• Tim Kraemer

Material Breakdown: Siding

Updated: Jan 28, 2019



The exterior of our home is the first impression people get.  We often want it to be warm, inviting, clean and easy to maintain.  The design possibilities seem endless and there’s an array of materials to choose from when it comes to siding the exterior of our home.  To wrap up our Materials Breakdown series, we’re diving into the world of siding.


To start, remember that there may be regulations on the style or color of siding you choose, depending on your neighborhood.  Make sure to check with your local regulatory officials to make sure you aren’t starting a project which will get debunked right away.


At the top of the list is the ever popular vinyl siding.  Why so popular?  Because it’s budget-friendly and versatile.  It comes in a variety of patterns and colors such as horizontal or vertical panels or a board and batten look.  Vinyl siding comes in an endless array of colors and is easy to clean and maintain.  If using insulated vinyl siding it has the potential to provide energy savings.    The down side to vinyl siding is it is not waterproof, so poor installation may lead to water seepage and mold issues.  Keep in mind that the color you choose is permanent as vinyl cannot be repainted.  It has the potential to warp in extreme heat or cold.  Overall, it is a budget-friendly, basically maintenance free option.
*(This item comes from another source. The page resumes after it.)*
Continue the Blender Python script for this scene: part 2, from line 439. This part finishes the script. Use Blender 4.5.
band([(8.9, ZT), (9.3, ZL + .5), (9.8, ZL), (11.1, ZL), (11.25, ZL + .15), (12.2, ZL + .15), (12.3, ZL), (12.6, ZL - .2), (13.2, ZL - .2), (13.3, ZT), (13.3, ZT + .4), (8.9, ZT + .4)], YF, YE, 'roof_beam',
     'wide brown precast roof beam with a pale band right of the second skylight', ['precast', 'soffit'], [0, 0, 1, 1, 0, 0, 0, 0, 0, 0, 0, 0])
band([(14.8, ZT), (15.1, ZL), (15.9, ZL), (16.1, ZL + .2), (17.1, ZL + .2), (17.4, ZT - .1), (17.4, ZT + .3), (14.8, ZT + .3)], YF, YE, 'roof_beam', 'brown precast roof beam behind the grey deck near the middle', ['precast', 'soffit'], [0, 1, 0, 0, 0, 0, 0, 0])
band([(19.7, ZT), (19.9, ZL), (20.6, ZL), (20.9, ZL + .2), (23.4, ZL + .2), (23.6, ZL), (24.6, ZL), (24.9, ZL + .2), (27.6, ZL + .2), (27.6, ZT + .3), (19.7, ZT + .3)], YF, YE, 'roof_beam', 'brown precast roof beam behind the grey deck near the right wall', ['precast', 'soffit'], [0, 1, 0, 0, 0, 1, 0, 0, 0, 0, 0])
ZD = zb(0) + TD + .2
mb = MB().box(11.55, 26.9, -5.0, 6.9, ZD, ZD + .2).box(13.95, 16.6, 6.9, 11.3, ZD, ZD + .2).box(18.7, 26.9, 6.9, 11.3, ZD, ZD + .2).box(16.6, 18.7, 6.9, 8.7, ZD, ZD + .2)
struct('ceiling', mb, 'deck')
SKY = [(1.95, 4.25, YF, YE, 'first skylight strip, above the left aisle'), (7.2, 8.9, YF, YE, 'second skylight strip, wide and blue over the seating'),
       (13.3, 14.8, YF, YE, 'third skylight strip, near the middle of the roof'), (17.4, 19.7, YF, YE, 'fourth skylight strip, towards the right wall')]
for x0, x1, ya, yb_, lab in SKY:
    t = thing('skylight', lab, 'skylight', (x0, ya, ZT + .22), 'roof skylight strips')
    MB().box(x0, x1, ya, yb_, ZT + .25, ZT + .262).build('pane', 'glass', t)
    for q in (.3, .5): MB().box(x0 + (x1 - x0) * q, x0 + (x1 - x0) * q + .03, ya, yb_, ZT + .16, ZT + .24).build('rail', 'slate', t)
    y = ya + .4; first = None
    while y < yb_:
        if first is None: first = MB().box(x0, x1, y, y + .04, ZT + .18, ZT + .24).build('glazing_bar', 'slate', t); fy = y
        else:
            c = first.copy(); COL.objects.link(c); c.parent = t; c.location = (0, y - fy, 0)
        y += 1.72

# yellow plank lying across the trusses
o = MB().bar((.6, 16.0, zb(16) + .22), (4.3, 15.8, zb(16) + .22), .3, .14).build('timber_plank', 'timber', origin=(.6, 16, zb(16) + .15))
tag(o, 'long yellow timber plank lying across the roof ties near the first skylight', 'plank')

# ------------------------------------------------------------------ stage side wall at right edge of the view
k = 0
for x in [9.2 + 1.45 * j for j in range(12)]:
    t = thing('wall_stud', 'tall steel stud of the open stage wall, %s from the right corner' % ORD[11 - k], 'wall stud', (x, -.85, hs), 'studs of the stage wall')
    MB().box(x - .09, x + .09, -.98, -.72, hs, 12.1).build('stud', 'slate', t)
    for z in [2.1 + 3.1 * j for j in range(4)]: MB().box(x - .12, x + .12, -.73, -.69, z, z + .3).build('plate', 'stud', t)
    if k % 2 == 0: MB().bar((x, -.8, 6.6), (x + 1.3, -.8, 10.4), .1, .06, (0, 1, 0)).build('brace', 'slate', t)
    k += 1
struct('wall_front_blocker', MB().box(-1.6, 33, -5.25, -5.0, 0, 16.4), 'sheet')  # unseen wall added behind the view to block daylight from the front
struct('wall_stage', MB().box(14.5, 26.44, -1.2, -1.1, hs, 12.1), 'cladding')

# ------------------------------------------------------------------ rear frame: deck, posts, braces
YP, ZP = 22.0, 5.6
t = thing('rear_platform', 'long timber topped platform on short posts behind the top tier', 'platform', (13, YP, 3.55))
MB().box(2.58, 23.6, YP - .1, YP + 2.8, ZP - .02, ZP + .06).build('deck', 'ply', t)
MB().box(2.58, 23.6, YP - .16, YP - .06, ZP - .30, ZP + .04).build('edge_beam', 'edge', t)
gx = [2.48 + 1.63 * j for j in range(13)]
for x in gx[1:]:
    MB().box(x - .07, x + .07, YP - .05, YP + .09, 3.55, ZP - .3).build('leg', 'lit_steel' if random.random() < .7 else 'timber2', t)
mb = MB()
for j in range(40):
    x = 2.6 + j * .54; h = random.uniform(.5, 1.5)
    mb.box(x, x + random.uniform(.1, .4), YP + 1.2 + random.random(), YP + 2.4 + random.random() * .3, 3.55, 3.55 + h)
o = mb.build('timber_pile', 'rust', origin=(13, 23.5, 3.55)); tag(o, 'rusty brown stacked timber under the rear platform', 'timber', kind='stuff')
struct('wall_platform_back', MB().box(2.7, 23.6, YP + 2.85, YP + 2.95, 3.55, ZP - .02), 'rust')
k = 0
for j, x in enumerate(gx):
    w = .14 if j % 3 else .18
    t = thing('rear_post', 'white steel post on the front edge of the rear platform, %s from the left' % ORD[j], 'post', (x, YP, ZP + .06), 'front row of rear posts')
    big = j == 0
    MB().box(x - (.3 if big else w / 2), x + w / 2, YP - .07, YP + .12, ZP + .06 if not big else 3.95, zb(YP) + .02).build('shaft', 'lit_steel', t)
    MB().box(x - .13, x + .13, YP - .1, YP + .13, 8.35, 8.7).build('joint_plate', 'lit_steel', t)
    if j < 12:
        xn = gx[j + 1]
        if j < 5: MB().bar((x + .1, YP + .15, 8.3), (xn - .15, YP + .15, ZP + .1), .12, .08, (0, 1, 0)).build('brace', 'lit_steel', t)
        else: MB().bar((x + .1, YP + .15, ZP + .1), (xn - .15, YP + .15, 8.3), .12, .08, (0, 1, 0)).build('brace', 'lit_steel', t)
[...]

Next on the list is a material which is newer to the world of exteriors.  Fiber cement is a mix of wood, sand and cement.  It is fire resistant, resistant to decay and can give the look of real wood.  It comes in a variety of finishes and textures such as brick or stone.  However, fiber cement is much more expensive than vinyl.


Wood siding comes next for its popular usage in Wisconsin.  Wood gives well, the woodsy look which a lot of cabin or lake home owners strive for.  Wood offers a limitless possibility of colors.  It’s easy to replace small patches and is easier to install, decreasing labor costs.  However, wood siding must be maintained- staining every 2-3 years and repainting every 4-5 years.  Also, it’s prone to decay and water damage.  Overall, higher on the maintenance scale but gives the look many woodsy Wisconsinites enjoy.


Brick is an age old choice for siding.  It’s long lasting durability and beautiful weathering makes it appealing to those looking for a classic, easy to maintain look.  Keep in mind once you choose a pattern or color, brick cannot be painted.  Brick is at the top of the list in price and often has a longer installation time.  It’s a siding for those with that certain style.


Stucco is often used in the southern states as it is used in Spanish style homes and is resistant to insects and does well in dry climates.  Stucco is easy to maintain.  However, it easily shows weathering and dirt and does not hold up to heavy rainfall.  From a distance, stucco tends to look flat and plain.


From basically maintenance free to almost yearly touch-ups the types of sidings out there vary.  It is important to not only take style into consideration, but function as well.  Will that wood siding look good in 2 years if you are not willing to put in the maintenance work, or pay to have someone do it?  Think, choose, and side your home!